Uzun yıllardan beri, uzmanlar, odalar, üniversiteler, eski belediye başkanları olarak bir masaya oturup da, Bursa’yı planlamayı düşünmediler ya da hiç imkan bulamadılar.

İlk olarak yapılması gereken , Bursa’yı planlayarak, sanayi şehri mi, tarım şehri mi, tarih ve turizm şehri mi olacağını ya da nerelerinin sanayi, nerelerinin tarım, nerelerinin de tarih ve turizm şehri olacağını planlayarak işe başlamak gerektiğini hep söyledik.

Bu plana göre Bursa yapılanacak, yaşanabilir bir şehir olacaktı. Bursa’da kibir kulelerine asla izin verilmeyecek, özellikle şehrin merkezindeki yoğunluk azaltılarak rahatlatılacaktı. Ama hiçbir şey yapılmadı, yapılamadı, sadece rant kaygısı ile Bursa’yı PLANLI bir şekilde yok etmeye devam edildi.

***

Şu anda şehrimizin merkezi TOKİ, hastaneler, AVM’ler, yeni stadyum, yüksek yapılar, ipek böceği , T1,T2 gibi tren hatları ve bitmeyen inşaatı ile iyice sıkıştırılmış ve yüksek yapılaşmaya prim verilmeye devam edilmekte.

Şu anda Türkiye’de kentsel dönüşüm kanunu hala yok. Riskli yapıların depreme karşı iyileştirilmesi kanunu var! Kentsel dönüşüm kanunu olmayan ülkemizde ve Bursa’mızda, kentsel dönüşüm denilerek, rantsal dönüşüme devam edilmektedir.

Özellikle kaçak yapıların, daracık yolların olduğu bölgelerde dönüşüm uygulaması olması gerekirken, sadece rantı yüksek bölgelerde ve yeşil alan olabilecek yerlerde, Bursa yaşanamaz hale getirilmeye devam ediyor..
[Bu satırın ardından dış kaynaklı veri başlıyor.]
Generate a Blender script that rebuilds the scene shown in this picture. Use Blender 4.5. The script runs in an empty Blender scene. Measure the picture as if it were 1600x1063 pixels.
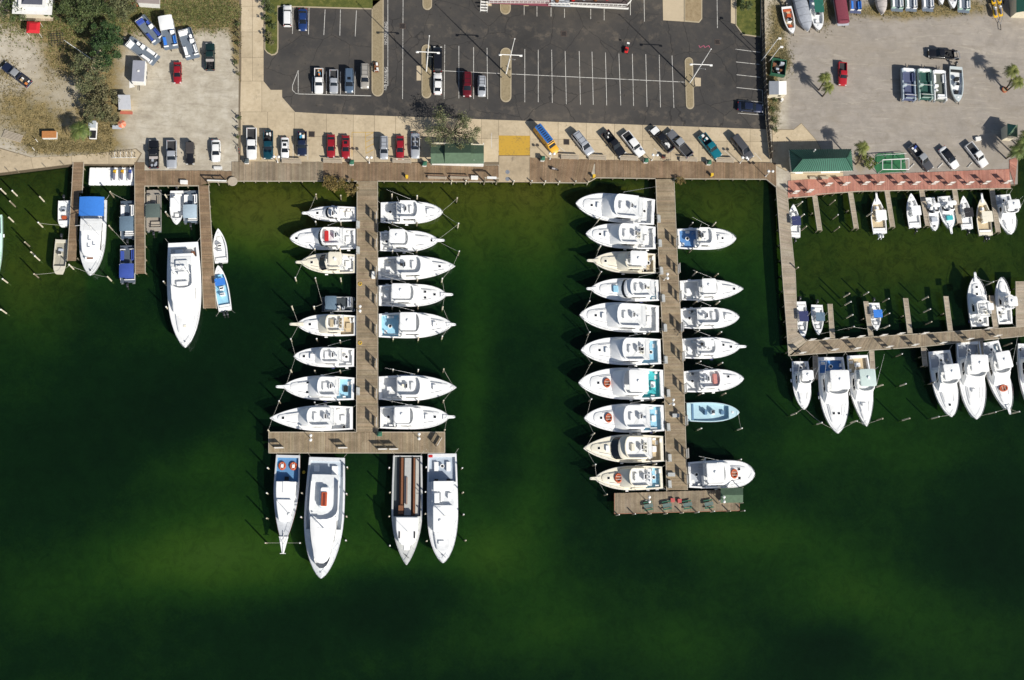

İnşaat sektöründe işler oldukça durgun olmasına rağmen hala “Bursa’nın hangi bölgesinde daha çok rant var, ne yaparsak daha çok kazanırız” planları devam ediyor. Bursa’nın kazanması değil, insanların kazanması düşünülüyor, bindiğimiz dalı kesmeye devam ediyoruz.

***

Uzun yıllardan beri altyapı aynı, yollar aynıdır. Dolayısı ile bu bölgelerde insan ve araç sayısı artmış, sıkıntı ve sıkışıklık daha da fazlalaşmıştır. Yapılması gereken ise , öncelikle altyapı yaparak, yeni yollar ve yeni arterler açarak, hatta katlı yollar yaparak, trafik ve diğer sorunları hallettikten sonra, sosyal donatılarla beraber Bursa’mızı yaşanabilir hale getirmektir.

Bu işler için kaynak; önceliksiz proje ve işler durdurulacak, israf kesinlikle engellenecek ve yandaşlık ve partizanlık yolu ile fazla eleman alma durdurularak, Bursa’mıza özgü ürünlerden yan sanayi ve pazarlama imkanları da sağlanarak, boşa giden kaynaklara dur denilerek, eldeki para şehrimizin yatırım olarak döndürülmelidir.

Borca dayalı bir sistem değil, daha ziyade Bursa’nın öz kaynakları ile bu işler yapılarak şehrimiz yaşanabilir hale getirilmelidir.